変えたいことが多すぎて一気に向き合え切れない
自分の力では到底及ばないものに、素手で刃向かっていくような無謀な大きさの無理を感じる。
全てを諦めるということをしたくなるのは、この体感時間が一定を超えた時だ。
自分の内側に抱えて来たマイナス面と向き合い始めることは、プールの渦回転を反対向きに変えた瞬間の敵わなさに似ている
「絶対に一生変わらない」としか思えないほどに弱気に飲まれる
どんなことでも必ずより戻しは起こる
理解したつもりになっていることでも、一度や二度で真っ新になれるレベルの状態ではないことを何回も思い出す必要がある
自分がまた不調の波に飲まれるいわゆる「不調に戻る」こと込みで変化を見ようと意識すること
一年くらいで全てを変えられるほど、人間の「現状維持能力」は安く構成されていない
まだまだ弱る、どす黒い感情に飲まれる、不調のより戻しは起こる
321で変われることなんて本当た表面的なことしかないんだと思う。簡単に「変わらない」ようになっている人間の機能の凄さを体感している
だけど変わりたいと思っているから苦しかったりという感情が出てくるわけであって、その自分は確実に「これまで」とは違った歩みをすすめている
私はメンタル潜伏期間、こういったことを語りたくなる。自分はどうして生きているんだろうと思える日もある、もう拉致のあかないほどダメな日はとことん自分のダメさを体感する。

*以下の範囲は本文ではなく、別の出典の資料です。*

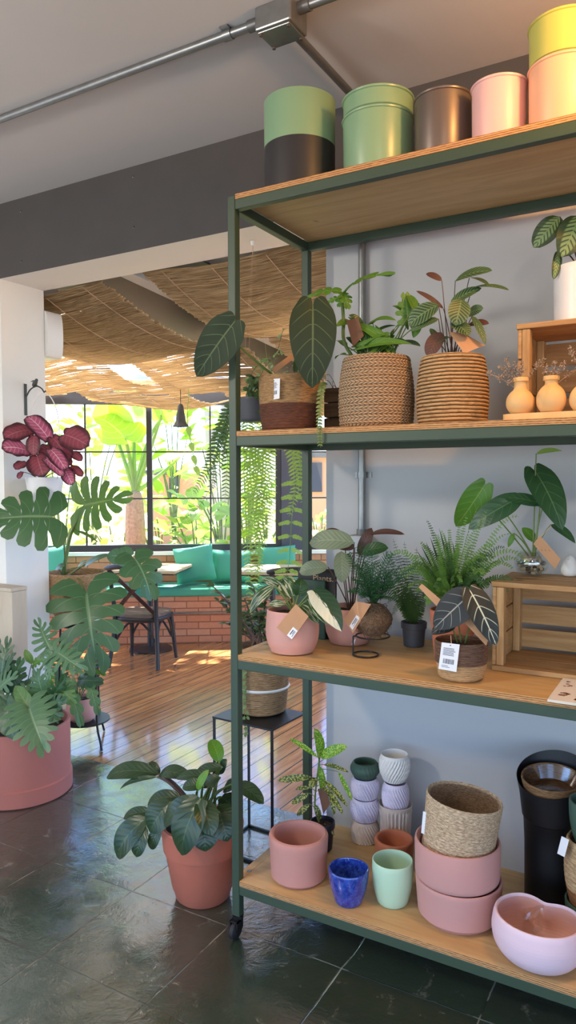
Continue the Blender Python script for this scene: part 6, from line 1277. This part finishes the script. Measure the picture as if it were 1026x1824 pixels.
t = thing('wall_unit', 'white plastic box unit behind the pale pier, under the mats', 'wall unit', (a0.x-.1, 3.06, zb_))
mb = MB(); rows = []
for q in range(13):
    th = PI*q/12-PI/2; rows.append([V((a0.x-.035+.035*math.cos(th)**.5 if 0 < q < 12 else a0.x-.05, yy, (zt_+zb_)/2+(zt_-zb_)/2*math.sin(th))) for yy in (YD+.003, YD+.12)])
for q in (1, 0): rows.append([V((a0.x-.3, yy, zb_ if q == 0 else zt_)) for yy in (YD+.003, YD+.12)])
mb.grid(rows+[rows[0]], smooth=False); b_ = len(rows)
mb.add([r[0] for r in rows], [tuple(range(b_))], smooth=False); mb.add([r[1] for r in rows], [tuple(range(b_))[::-1]], smooth=False); mb.build('casing', M['ac'], t, bevel=.004)
for i in range(3): MB().box((a0.x-.09, YD+.119, zb_+.05+.04*i), (a0.x-.03, YD+.124, zb_+.06+.04*i)).build('vent_slot', M['nursery'], t)
# ---------------------------------------------------------------- garden
GZ = -.25
mb = MB(); rows = []
for i in range(13):
    rows.append([Q(-14+28*j/16, CW+.15+i*2.6, GZ+R.uniform(-.04, .04)) for j in range(17)])
mb.grid(rows); struct('ground_garden', mb, M['ground'])
rg = random.Random(21)
def shrub(px, dist, pyt, wpx, mat, label, n=70, lf=.22, shape='ovate', seed=0, grp='shrubs in the garden'):
    rr = random.Random(seed); b = PF(px, 858, dist); b.z = GZ; top = zat(b.x, b.y, pyt); W_ = wpx*mpp(b); H_ = top-GZ
    t = thing('garden_shrub', label, 'shrub', b, grp); st = MB(); fo = MB()
    for i in range(7):
        e = b+V((rr.uniform(-.4, .4)*W_, rr.uniform(-.4, .4)*W_, H_*rr.uniform(.6, .95))); st.tube(bez(b, b+V((0, 0, H_*.5)), e, 6), [.02*(1-.1*k_) for k_ in range(7)], 5)
    for i in range(n):
        a = rr.uniform(0, 2*PI); q = rr.random()**.6; h = rr.random()**.8; p = b+V((math.cos(a)*q*W_/2, math.sin(a)*q*W_/2, H_*(.08+.9*h)))
        d = V((math.cos(a), math.sin(a), rr.uniform(-.6, .8))).normalized(); l = lf*rr.uniform(.6, 1.2)
        leaf(fo, p, p+d*l, l*rr.uniform(.35, .6), V((rr.uniform(-.6, .6), rr.uniform(-.6, .6), 1)), shape, nu=2, nv=5, arch=.12)
    st.build('stems', M['stem'], t); fo.build('foliage', mat, t, sharp=0); return t
specs = [(110, 9.6, 800, 110, 'gardenpale', 'pale low shrub seen through the left window panes', 90, .2, 'ovate'),
 (165, 12.5, 735, 160, 'gardenpale', 'tall pale shrub far behind the elephant ear plant', 110, .34, 'ovate'),
 (285, 10.2, 900, 90, 'gardendeep', 'low green shrub right of the palm trunk', 80, .2, 'lance'),
 (310, 13.5, 700, 150, 'garden', 'tall yellow green shrub behind the centre mullion', 100, .5, 'heart'),
 (395, 10.0, 760, 110, 'garden', 'bright yellow green shrub left of the shelf post', 80, .36, 'heart'),
 (350, 9.2, 885, 120, 'gardendeep', 'leafy green shrub low in the middle window panes', 90, .3, 'lance'),
 (440, 10.4, 740, 120, 'gardenpale', 'tall yellow green shrub behind the trailing fern', 100, .32, 'ovate'),
 (475, 12.0, 860, 100, 'gardendeep', 'green shrub beside the window column', 80, .3, 'ovate'),
 (570, 10.5, 905, 70, 'gardendeep', 'low shrub seen past the column at right', 60, .2, 'lance'),
 (60, 12.0, 700, 150, 'gardendeep', 'green tree like shrub at the far left of the window', 110, .32, 'ovate'),
 (210, 9.5, 915, 110, 'gardenpale', 'short pale grassy shrub left of the palm trunk', 90, .25, 'thin')]
for i, s in enumerate(specs): shrub(s[0], s[1], s[2], s[3], L[s[4]], s[5], int(s[6]*.75), s[7], s[8], 40+i)
# elephant ear / palm like plant with a bark trunk
b = PF(240, 858, 9.0); b.z = GZ; k = mpp(b); zt_ = zat(b.x, b.y, 876); t = thing('garden_palm', 'big leaved garden plant with rough bark trunk outside the window', 'palm', b)
mb = MB().lathe([(16*k, 0), (17*k, .2), (18*k, .5), (17*k, .8), (18*k, 1.1), (16*k, (zt_-GZ)*.93), (12*k, zt_-GZ), (0, zt_-GZ+.03)], b, 40, dr=lambda th, i, r, z: r*(1+.09*math.sin(9*th+z*31)+.06*math.sin(23*th-z*57)))
P_ = []
mb.build('trunk', M['trunk'], t, sub=1)
pt = V((b.x, b.y, zt_))
for (px, py, bx, by, ex, ey, w, mt) in ((228, 790, 222, 782, 160, 742, 120, 'garden'), (215, 800, 205, 770, 196, 700, 80, 'garden'), (262, 760, 300, 735, 345, 712, 90, 'gardenpale'), (285, 850, 320, 815, 372, 800, 70, 'gardenpale'),
        (238, 800, 240, 760, 222, 690, 90, 'gardenpale'), (262, 820, 288, 740, 296, 690, 70, 'garden')):
    lb = PF(bx, by, 9.0+rg.uniform(-.3, .4)); le = PF(ex, ey, 8.8+rg.uniform(-.5, .5)); mb = MB(); leaf(mb, lb, le, w*k, (FW*-.3+V((0, 0, 1))), 'heart', nu=8, nv=14, arch=.12, wav=.05, fold=.1)
    lf_ = mb.build('leaf', L[mt], t); MB().tube(bez(pt, PF(px, py, 9.0), lb, 10), [.035*(1-.06*i) for i in range(11)], 7).build('stalk', L['spathe'], lf_)
# houses beyond
def house(px0, px1, pyt, dist, label, blue=None):
    a, c2 = PF(px0, 858, dist), PF(px1, 858, dist); zt_ = zat(a.x, a.y, pyt); d = (c2-a); d.z = 0; d.normalize(); nn = V((-d.y, d.x, 0)); L_ = (c2-a).length
    t = thing('house', label, 'house', (a.x, a.y, GZ)); cc = (a+c2)/2
    MB().obox(V((cc.x, cc.y, (GZ+zt_)/2))+nn*2, d*L_/2, nn*2, V((0, 0, (zt_-GZ)/2))).build('house_wall', M['house'], t)
    MB().obox(V((cc.x, cc.y, zt_+.06))+nn*2, d*(L_/2+.2), nn*2.2, V((0, 0, .06))).build('flat_roof', M['galvdark'], t)
    if blue:
        q0 = PF(blue[0], blue[1], dist); MB().obox(q0-nn*.02, d*.12, nn*.03, V((0, 0, .3))).build('house_window', M['column'], t)
house(262, 345, 846, 19, 'peach house wall far beyond the middle window panes', (310, 866))
house(548, 640, 815, 15, 'peach house wall seen right of the window column', (563, 850))
# pale tree trunks
for px, d_, lb in ((404, 11, 'pale grey tree trunk behind the shelf post in the garden'), (372, 15, 'slim pale tree trunk in the far garden')):
    b = PF(px, 858, d_); b.z = GZ; t = thing('garden_tree', lb, 'tree', b); MB().tube([b, b+V((.05, 0, 2.5)), b+V((-.2, .05, 7.0))], [.13, .11, .07], 12).build('trunk', M['p_beige'], t)
    fo = MB(); rr = random.Random(px)
    for i in range(190):
        p = b+TD*(rr.gauss(-.2, 2.0) if px == 404 else rr.gauss(0, 1.2))+ND*rr.gauss(0, .5)+V((0, 0, 7.3+rr.gauss(0, .8))); d = V((rr.uniform(-1, 1), rr.uniform(-1, 1), rr.uniform(-.8, .4))).normalized(); leaf(fo, p, p+d*.32, .16, (0, 0, 1), 'ovate', nu=2, nv=4)
    fo.build('foliage', L['gardendeep'], t, sharp=0)
# ================================================================ camera, sky and lamps
cd = bpy.data.cameras.new('camera'); cam = bpy.data.objects.new('camera', cd); COL.objects.link(cam)
cd.sensor_fit = 'VERTICAL'; cd.sensor_height = 36; cd.lens = CF/1824*36; cd.clip_start = .02; cd.clip_end = 300
m = Matrix((RT, UP, -FW)).transposed().to_4x4(); m.translation = CAM; cam.matrix_world = m; SC.camera = cam
w = bpy.data.worlds.new('sky'); SC.world = w; w.use_nodes = True; wn = w.node_tree; bg = wn.nodes['Background']
sky = wn.nodes.new('ShaderNodeTexSky'); sky.sky_type = 'NISHITA'; sky.sun_disc = False
SUN_EL, SUN_AZ = math.radians(60), None
SD_ = V((-.56, .83, 0)).normalized()   # horizontal direction towards the sun: beyond the deck
sky.sun_elevation = SUN_EL; sky.sun_rotation = math.atan2(SD_.x, SD_.y); sky.air_density = 1.0; sky.dust_density = .3; sky.ozone_density = 1.5
tm = wn.nodes.new('ShaderNodeMix'); tm.data_type = 'RGBA'; tm.blend_type = 'MULTIPLY'; tm.inputs[0].default_value = 1; tm.inputs[7].default_value = (.82, .96, 1.25, 1)
wn.links.new(sky.outputs[0], tm.inputs[6]); wn.links.new(tm.outputs[2], bg.inputs[0]); bg.inputs[1].default_value = .26
sd = bpy.data.lights.new('sun', 'SUN'); sd.energy = 14; sd.angle = math.radians(.6); sd.color = (1, .93, .82)
so = bpy.data.objects.new('sun', sd); COL.objects.link(so); dv = SD_*math.cos(SUN_EL)+V((0, 0, math.sin(SUN_EL)))
so.rotation_euler = dv.to_track_quat('Z', 'Y').to_euler(); so.location = (0, 0, 12)
ld = bpy.data.lights.new('warm_lamp', 'POINT'); ld.energy = 20; ld.color = (1, .48, .14); ld.shadow_soft_size = .05
lo = bpy.data.objects.new('warm_lamp', ld); COL.objects.link(lo); lo.location = (.12, 1.72, 2.8)
for i, (lx, ly, lz, e) in enumerate(((-2.6, -.4, 2.5, 48), (.6, -.6, 2.55, 14))):
    l2 = bpy.data.lights.new('fill_lamp', 'POINT'); l2.energy = e; l2.color = (1, .9, .78); l2.shadow_soft_size = .12; o2 = bpy.data.objects.new('fill_lamp', l2); COL.objects.link(o2); o2.location = (lx, ly, lz)  # unseen lamps added out of frame to brighten the ceiling
vs = SC.view_settings; SC.display_settings.display_device = 'sRGB'; vs.view_transform = 'Standard'; vs.look = 'None'; vs.gamma = 1; vs.use_curve_mapping = False; vs.exposure = 1.25
SC.cycles.max_bounces = 10; SC.cycles.diffuse_bounces = 6; SC.cycles.transparent_max_bounces = 24; SC.cycles.sample_clamp_indirect = 8; SC.cycles.use_denoising = True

答えのない暗い森で泣いたり焦ったり罵倒したりして眠れない夜を超える
そんな日は朝が来ても清々しい気分にはなれない
朝日の眩しさにすら嫌気が差して澄みやかな空に似つかわしくない気持ちが心を曇らせる
このnoteで自分が綴ってきた文章はこういったモードになった時の自分に向けて書いている節もある
節が多いほど丈夫な竹になると言うけれど
“自分と向き合うこと”を始めたからこそ起こった変化の節があるはずだ
その変化ってやつは「いいもの」とは限らない
変化の根源にはいつも自分の“変わりたい”があった
自分の不調な期間に思っていること感じていることについて話してみて、やっぱり人間は綺麗な面や強い顔だけでは生きていけないなと改めて痛感した気分です。これからはこういった面の話も包み隠さず話していきたいと思った。